Dimanche, en fin de journée, après un déjeuner bien arrosé, j’avais décidé de lire un roman en attente depuis août dans ma pile qui ne cesse de monter, la nouvelle rentrée littéraire arrivant. J’avais envie d’un texte court, facile à lire. J’ai jeté mon dévolu sur Laurent Gaudé et La Porte des Enfers.
Je n’ai jamais lu de romans de Laurent Gaudé… Je ne connais pas sa plume, mal son univers. Bref, je suis entrée en terrain complètement inconnu. Dès les premières pages, hélas, le jugement fut sans appel : aucun intérêt.
L’histoire en elle-même pourrait être intéressante puisque universelle : comment accepter la mort accidentelle de son enfant de 6 ans sinon en la maudissant et en refusant d’y croire. C’est cette tragédie que traverse Matteo et son épouse Giuliana. Parce qu’ils ne peuvent supporter cette idée de la mort, l’une maudit Dieu et les hommes avant de se trancher les seins, l’autre décide de descendre aux Enfers, en compagnie d’un illuminé, retrouver son fils. Cette histoire ne vous rappelle rien ? Si, bien sûr ! L’Eneide ou bien encore La Divine comédie. Mais si Virgile et Dante ont marqué les Lettres par leur poésie et la profondeur de leurs propos, je ne pense pas que ce roman de Laurent Gaudé laissera la moindre trace. La Porte des Enfers est écrit dans un style des plus prosaïques : sujet/verbe/complément. Phrases ne dépassant jamais les trois lignes. Le sujet aurait pu être émouvant, notamment quand le petit garçon Pippo meurt ou bien quand son père le retrouve aux Enfers. Pas du tout. L’écriture hyper simpliste du roman tient à distance. Parce que les événements – fantastiques – semblent si naturels pour ces personnages ou bien suscitent des réactions de surprise tellement stéréotypées que l’on n’adhère pas un instant à cette histoire :
« C’est alors que tout se mit à bouger. Une ombre flotta à quelques centimètres du corps du vieil homme. Elle se dirigea vers la porte et un bruit sourd de gonds rouillés retentit. La porte des Enfers s’ouvrait. Matteo resta bouche bée. Les deux battants s’écartaient avec la lenteur des siècles. C’était comme si toutes les trognes de monstres sculptés prenaient vie. Elles semblaient gémir et grincer des dents, affamées par cette vie qui venait de s’éteindre et qui allait bientôt leur être présentée ».

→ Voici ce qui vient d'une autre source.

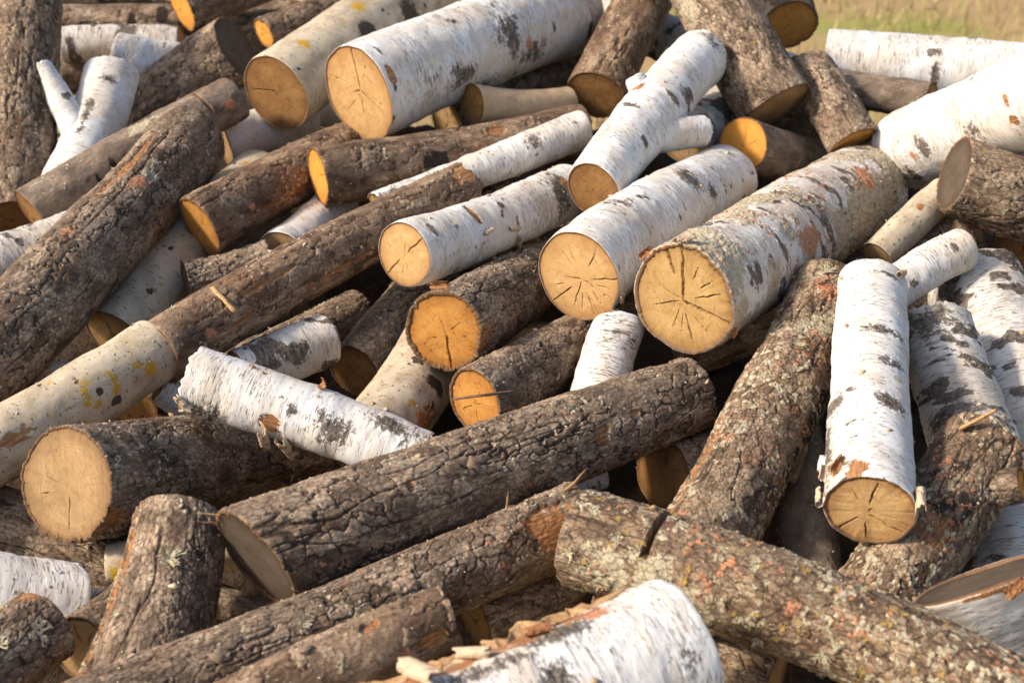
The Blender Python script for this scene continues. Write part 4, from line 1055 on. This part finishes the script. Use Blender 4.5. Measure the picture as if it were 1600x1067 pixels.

J’ai voulu retranscrire ce paragraphe intégralement afin que vous puissiez juger sur pièce de la profondeur de ces comparaisons : les portes qui s’ouvrent très lentement, les monstres qui semblent s’animer et effraient un Matteo « bouche bée ». J’ai été loin d’avoir eu le moindre frisson en lisant ces quelques lignes pas plus que le reste du roman.
On ne peut pas reprocher à l’auteur de tenter de faire des effets de style, le problème c’est qu’ils sont trop voyants : les métaphores et comparaisons s’enchaînent lourdement, les mélopées terriblement artificielles de Giuliana sur la tombe de son fils laissent indifférent…
Dernièrement, Le Figaro littéraire expliquait les raisons du succès de Marc Lévy : des textes simples et accessibles au plus grand nombre, des chapitres très courts écrits comme des feuilletons, des questions universelles comme la vie, la mort, l’amour, traitées avec une teinte de fantastique. Figurez-vous que l’on retrouve exactement les mêmes ressorts dans La Porte des Enfers de Laurent Gaudé.